▶ _Entries with scene source code_
>> Begin
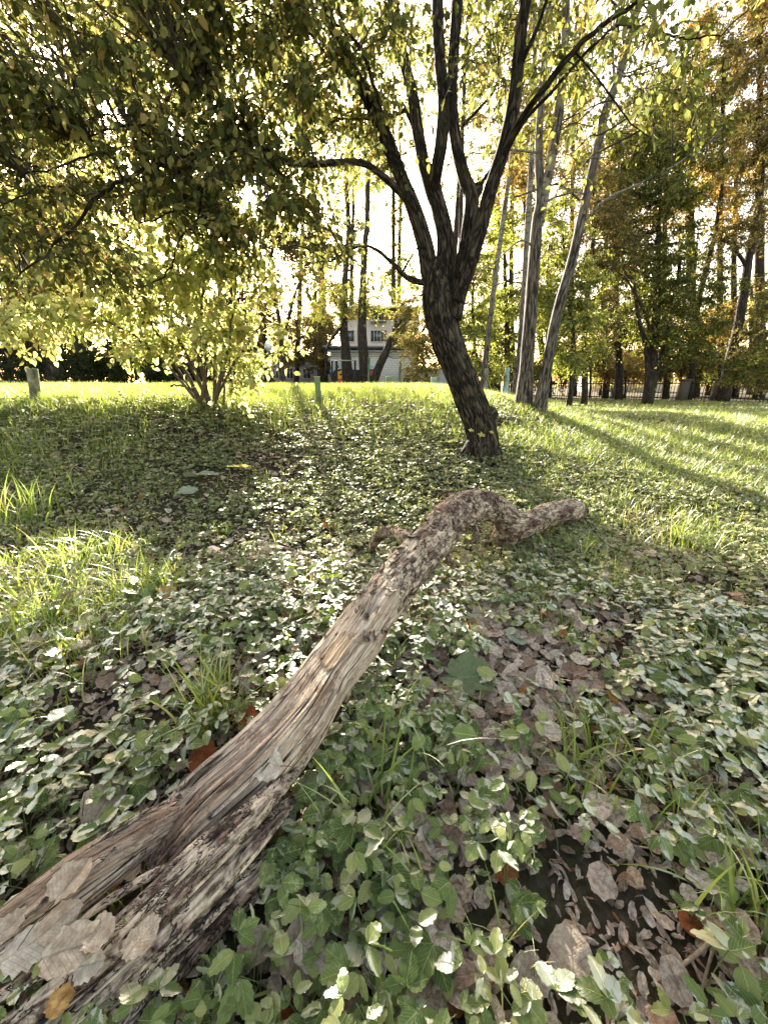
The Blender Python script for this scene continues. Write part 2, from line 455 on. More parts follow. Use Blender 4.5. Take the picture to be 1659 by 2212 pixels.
# ------------------------------------------------------------------ the ground
def build_ground():
    def axis(lim, fine, n1, n2):
        a = np.linspace(0, fine, n1); b = fine * (lim / fine) ** np.linspace(0, 1, n2)[1:]
        return np.concatenate([a, b])
    xp = axis(400, 12, 200, 50); xs = np.concatenate([-xp[::-1][:-1], xp])
    yp = axis(600, 12, 240, 60); yn = -axis(120, 4, 30, 16)[::-1][:-1]
    ys = np.concatenate([yn, yp])
    X, Y = np.meshgrid(xs, ys); Z = H(X, Y)
    V = np.stack([X, Y, Z], -1).reshape(-1, 3)
    nx, ny = len(xs), len(ys)
    i = np.arange(ny - 1)[:, None] * nx; j = np.arange(nx - 1)[None]
    Q = np.stack([i + j, i + j + 1, i + nx + j + 1, i + nx + j], -1).reshape(-1, 4)
    o = mesh_obj("ground", V, Q, M['ground']); o['kind'] = 'structure'
build_ground()

# ------------------------------------------------------------------ leaf instancing
def rot_from(dirv, up_tilt):
    """frames with x = leaf direction, z = leaf normal"""
    x = dirv / (np.linalg.norm(dirv, axis=1)[:, None] + 1e-9)
    z = up_tilt - (up_tilt * x).sum(1)[:, None] * x
    z /= np.linalg.norm(z, axis=1)[:, None] + 1e-9
    y = np.cross(z, x)
    return np.stack([x, y, z], -1)        # (n,3,3) columns
def instance(tv, tf, pos, R, sc_):
    """tv (k,3) template, tf list of faces arrays; returns V, faces"""
    n = len(pos); k = len(tv)
    if np.ndim(sc_) == 1: sc_ = np.repeat(sc_[:, None], 3, 1)
    loc = tv[None] * sc_[:, None, :]
    V = np.einsum('nij,nkj->nki', R, loc) + pos[:, None, :]
    F = [(f[None] + (np.arange(n) * k)[:, None, None]).reshape(-1, f.shape[1]) for f in tf]
    return V.reshape(-1, 3), F
T4 = (np.array([[0, 0, 0], [0.45, 0.33, 0.10], [1, 0, -0.08], [0.45, -0.33, 0.10]]), [np.array([[0, 1, 2], [0, 2, 3]])])
T6 = (np.array([[0, 0, 0], [0.28, 0.28, 0.08], [0.65, 0.25, 0.03], [1.0, 0, -0.14], [0.65, -0.25, 0.03], [0.28, -0.28, 0.08], [0.4, 0, 0.0]]),
      [np.array([[0, 6, 1], [0, 5, 6]]), np.array([[1, 6, 3, 2], [6, 5, 4, 3]])])
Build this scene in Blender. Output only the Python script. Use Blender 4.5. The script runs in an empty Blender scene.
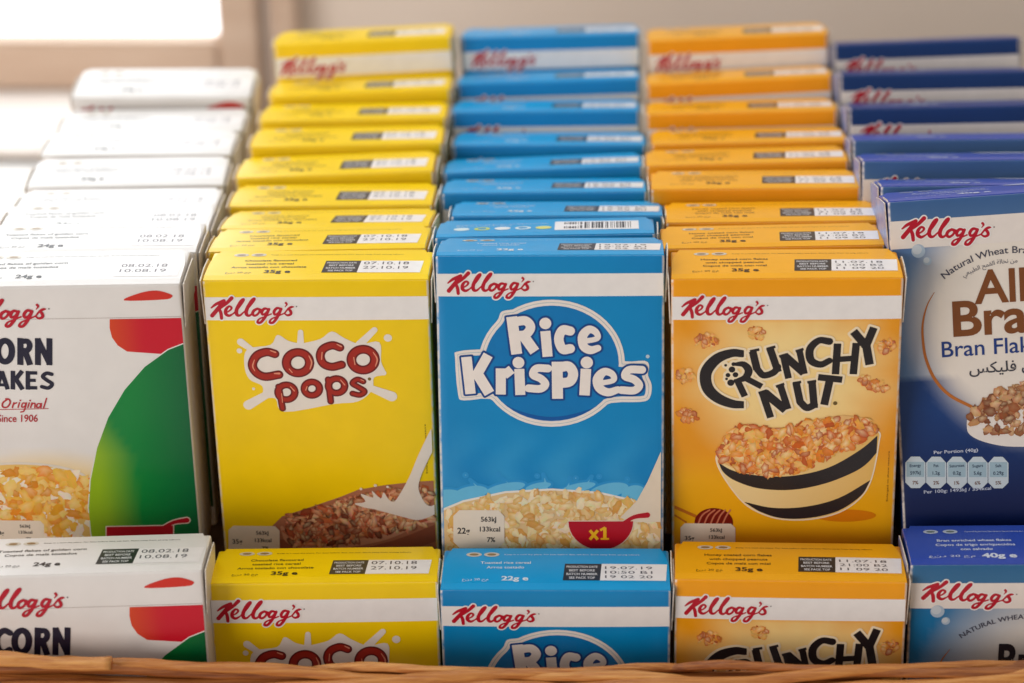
>> End
▶ _CHALLENGE_
In the copy, include all records verbatim but no images.

▶ _EXPECTED ANSWER_
The Blender Python script for this scene continues. Write part 2, from line 455 on. More parts follow. Use Blender 4.5. Take the picture to be 1659 by 2212 pixels.
# ------------------------------------------------------------------ the ground
def build_ground():
    def axis(lim, fine, n1, n2):
        a = np.linspace(0, fine, n1); b = fine * (lim / fine) ** np.linspace(0, 1, n2)[1:]
        return np.concatenate([a, b])
    xp = axis(400, 12, 200, 50); xs = np.concatenate([-xp[::-1][:-1], xp])
    yp = axis(600, 12, 240, 60); yn = -axis(120, 4, 30, 16)[::-1][:-1]
    ys = np.concatenate([yn, yp])
    X, Y = np.meshgrid(xs, ys); Z = H(X, Y)
    V = np.stack([X, Y, Z], -1).reshape(-1, 3)
    nx, ny = len(xs), len(ys)
    i = np.arange(ny - 1)[:, None] * nx; j = np.arange(nx - 1)[None]
    Q = np.stack([i + j, i + j + 1, i + nx + j + 1, i + nx + j], -1).reshape(-1, 4)
    o = mesh_obj("ground", V, Q, M['ground']); o['kind'] = 'structure'
build_ground()

# ------------------------------------------------------------------ leaf instancing
def rot_from(dirv, up_tilt):
    """frames with x = leaf direction, z = leaf normal"""
    x = dirv / (np.linalg.norm(dirv, axis=1)[:, None] + 1e-9)
    z = up_tilt - (up_tilt * x).sum(1)[:, None] * x
    z /= np.linalg.norm(z, axis=1)[:, None] + 1e-9
    y = np.cross(z, x)
    return np.stack([x, y, z], -1)        # (n,3,3) columns
def instance(tv, tf, pos, R, sc_):
    """tv (k,3) template, tf list of faces arrays; returns V, faces"""
    n = len(pos); k = len(tv)
    if np.ndim(sc_) == 1: sc_ = np.repeat(sc_[:, None], 3, 1)
    loc = tv[None] * sc_[:, None, :]
    V = np.einsum('nij,nkj->nki', R, loc) + pos[:, None, :]
    F = [(f[None] + (np.arange(n) * k)[:, None, None]).reshape(-1, f.shape[1]) for f in tf]
    return V.reshape(-1, 3), F
T4 = (np.array([[0, 0, 0], [0.45, 0.33, 0.10], [1, 0, -0.08], [0.45, -0.33, 0.10]]), [np.array([[0, 1, 2], [0, 2, 3]])])
T6 = (np.array([[0, 0, 0], [0.28, 0.28, 0.08], [0.65, 0.25, 0.03], [1.0, 0, -0.14], [0.65, -0.25, 0.03], [0.28, -0.28, 0.08], [0.4, 0, 0.0]]),
      [np.array([[0, 6, 1], [0, 5, 6]]), np.array([[1, 6, 3, 2], [6, 5, 4, 3]])])
Build this scene in Blender. Output only the Python script. Use Blender 4.5. The script runs in an empty Blender scene.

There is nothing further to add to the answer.